It may seem odd to think about scorching summer days in mid-winter but now is a good time to prepare your business while fans and air conditioners are cheaper and readily available. As an added perk your company could buy an extra unit or two for your home, but will there be a tax cost?

Use of assets

You’re probably aware that where you use equipment belonging to your company for private purposes it counts as a taxable benefit in kind. This means you’ll pay tax and your company Class 1A NI contributions on the same amount. The rules for working out the taxable amount have been around a long time but were changed significantly in 2017 to make them fairer. The good news is that you can use these changes to reduce your tax and your company’s NI bill.

The basic charge

The annual taxable amount (HMRC calls this the “cash equivalent”) depends on whether your company owns or hires the equipment. It it owns it, the amount is 20% of the value of the asset when it was first made available for private use to an employee or director. Otherwise it’s the rent/hire charge for the asset paid by your company. Additional costs your company incurs in providing the asset increase the taxable amount.

Example. Billy’s company, Acom Ltd buys three top of the range mobile air conditioning (AC) units which he uses in his home. They cost £3,000 (VAT inclusive) in total. Last year one unit needed servicing which cost £130 (VAT inclusive). In the winter Billy stows the AC units in his garage. The basic taxable amount is £600 (£3,000 x 20%) but for last year it’s £730 (£600 + £130).

Trap. For around eight months each year Billy and Acom are paying tax and NI on equipment that’s just gathering dust.

Tip. With a little paperwork and effort Billy can reduce the taxable amount so that’s it’s proportionate to the period he actually uses the AC units at home.

Sorry, no AC is available

The taxable amount is reduced to nil for any periods where the asset is not available to a director or employee. The legislation sets out several scenarios where an asset counts as unavailable. One of these is where it “is used in a way that is not used by, or at the direction of, the employee or a member of the employee’s family or household”. With this in mind Billy could reduce the taxable amount by two-thirds.
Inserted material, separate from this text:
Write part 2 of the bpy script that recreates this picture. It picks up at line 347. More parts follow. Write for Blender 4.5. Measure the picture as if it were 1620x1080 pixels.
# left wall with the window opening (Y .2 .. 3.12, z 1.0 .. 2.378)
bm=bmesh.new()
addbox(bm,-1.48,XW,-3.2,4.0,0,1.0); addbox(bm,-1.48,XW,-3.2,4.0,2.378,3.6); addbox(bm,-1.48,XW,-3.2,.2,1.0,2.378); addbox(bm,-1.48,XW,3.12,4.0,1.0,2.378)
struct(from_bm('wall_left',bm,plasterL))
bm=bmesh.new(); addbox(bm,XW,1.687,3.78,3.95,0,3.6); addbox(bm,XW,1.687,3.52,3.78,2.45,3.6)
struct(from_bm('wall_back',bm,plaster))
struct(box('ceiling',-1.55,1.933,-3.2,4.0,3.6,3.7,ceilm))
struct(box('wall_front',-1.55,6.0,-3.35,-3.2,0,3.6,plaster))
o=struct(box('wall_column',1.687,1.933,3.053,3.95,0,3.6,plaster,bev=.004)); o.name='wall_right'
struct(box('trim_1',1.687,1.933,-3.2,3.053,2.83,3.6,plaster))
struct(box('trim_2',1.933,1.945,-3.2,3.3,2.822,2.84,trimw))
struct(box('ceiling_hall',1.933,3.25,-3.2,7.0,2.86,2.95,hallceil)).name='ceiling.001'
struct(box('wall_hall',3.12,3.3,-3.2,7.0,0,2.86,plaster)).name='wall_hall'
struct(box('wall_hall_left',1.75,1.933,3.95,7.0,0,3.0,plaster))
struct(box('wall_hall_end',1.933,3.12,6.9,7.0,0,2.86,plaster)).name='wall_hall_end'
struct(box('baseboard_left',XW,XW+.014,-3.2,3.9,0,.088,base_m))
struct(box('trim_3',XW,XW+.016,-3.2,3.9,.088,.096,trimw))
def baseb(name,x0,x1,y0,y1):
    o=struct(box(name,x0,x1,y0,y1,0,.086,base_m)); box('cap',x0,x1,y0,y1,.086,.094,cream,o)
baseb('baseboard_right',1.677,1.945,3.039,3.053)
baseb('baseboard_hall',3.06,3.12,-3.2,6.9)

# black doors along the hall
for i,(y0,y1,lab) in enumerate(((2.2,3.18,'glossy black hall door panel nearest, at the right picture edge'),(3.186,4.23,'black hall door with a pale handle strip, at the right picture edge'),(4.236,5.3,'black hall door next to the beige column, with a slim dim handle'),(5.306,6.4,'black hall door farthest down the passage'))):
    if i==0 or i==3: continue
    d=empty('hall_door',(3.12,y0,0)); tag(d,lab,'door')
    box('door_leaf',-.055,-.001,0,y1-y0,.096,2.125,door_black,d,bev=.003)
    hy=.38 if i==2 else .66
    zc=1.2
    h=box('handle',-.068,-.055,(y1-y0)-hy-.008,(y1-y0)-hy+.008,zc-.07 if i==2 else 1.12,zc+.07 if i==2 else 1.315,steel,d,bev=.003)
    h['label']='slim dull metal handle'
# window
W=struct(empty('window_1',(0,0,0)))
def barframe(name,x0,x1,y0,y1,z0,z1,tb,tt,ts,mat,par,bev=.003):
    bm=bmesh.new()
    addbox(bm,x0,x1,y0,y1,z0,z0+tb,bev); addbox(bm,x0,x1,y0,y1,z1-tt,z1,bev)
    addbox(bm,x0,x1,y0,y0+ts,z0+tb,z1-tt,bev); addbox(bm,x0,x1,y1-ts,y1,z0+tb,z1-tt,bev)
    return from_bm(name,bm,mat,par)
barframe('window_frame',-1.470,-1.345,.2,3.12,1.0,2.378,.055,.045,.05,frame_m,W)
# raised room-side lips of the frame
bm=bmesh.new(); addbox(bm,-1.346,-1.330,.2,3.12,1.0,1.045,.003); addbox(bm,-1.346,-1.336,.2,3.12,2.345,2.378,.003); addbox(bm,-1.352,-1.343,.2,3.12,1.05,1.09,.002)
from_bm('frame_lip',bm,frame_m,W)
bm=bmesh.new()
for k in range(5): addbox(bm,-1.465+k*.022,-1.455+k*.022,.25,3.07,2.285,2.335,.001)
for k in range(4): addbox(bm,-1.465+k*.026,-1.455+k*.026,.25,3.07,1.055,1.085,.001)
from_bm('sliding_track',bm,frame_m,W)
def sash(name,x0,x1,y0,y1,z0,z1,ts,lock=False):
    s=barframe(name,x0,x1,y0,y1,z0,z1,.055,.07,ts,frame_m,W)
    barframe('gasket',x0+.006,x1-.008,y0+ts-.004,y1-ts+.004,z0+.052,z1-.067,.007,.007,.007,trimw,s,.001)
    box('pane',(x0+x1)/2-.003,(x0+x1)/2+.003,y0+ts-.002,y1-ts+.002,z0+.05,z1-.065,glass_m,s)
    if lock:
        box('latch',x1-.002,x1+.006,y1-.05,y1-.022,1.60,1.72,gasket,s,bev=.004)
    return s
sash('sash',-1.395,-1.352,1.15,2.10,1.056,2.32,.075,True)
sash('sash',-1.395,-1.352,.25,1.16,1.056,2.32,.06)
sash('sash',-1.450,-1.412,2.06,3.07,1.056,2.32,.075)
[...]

Tip. At the end of the summer Billy should relocate the AC units to Acom’s premises so they can be used there. It doesn’t matter whether or not they are ever switched on, as long as control over the AC rests with Acom. With this in mind Acom and Billy are well advised to have an agreement that limits his use of the AC units to, say, June to September and requires him to return them to the company’s premises, or other place at Acom’s direction, before and after the period of availability.

Any assets. In this article we’ve referred to relatively inexpensive assets but the principle applies to any asset from a motorbike to a private jet.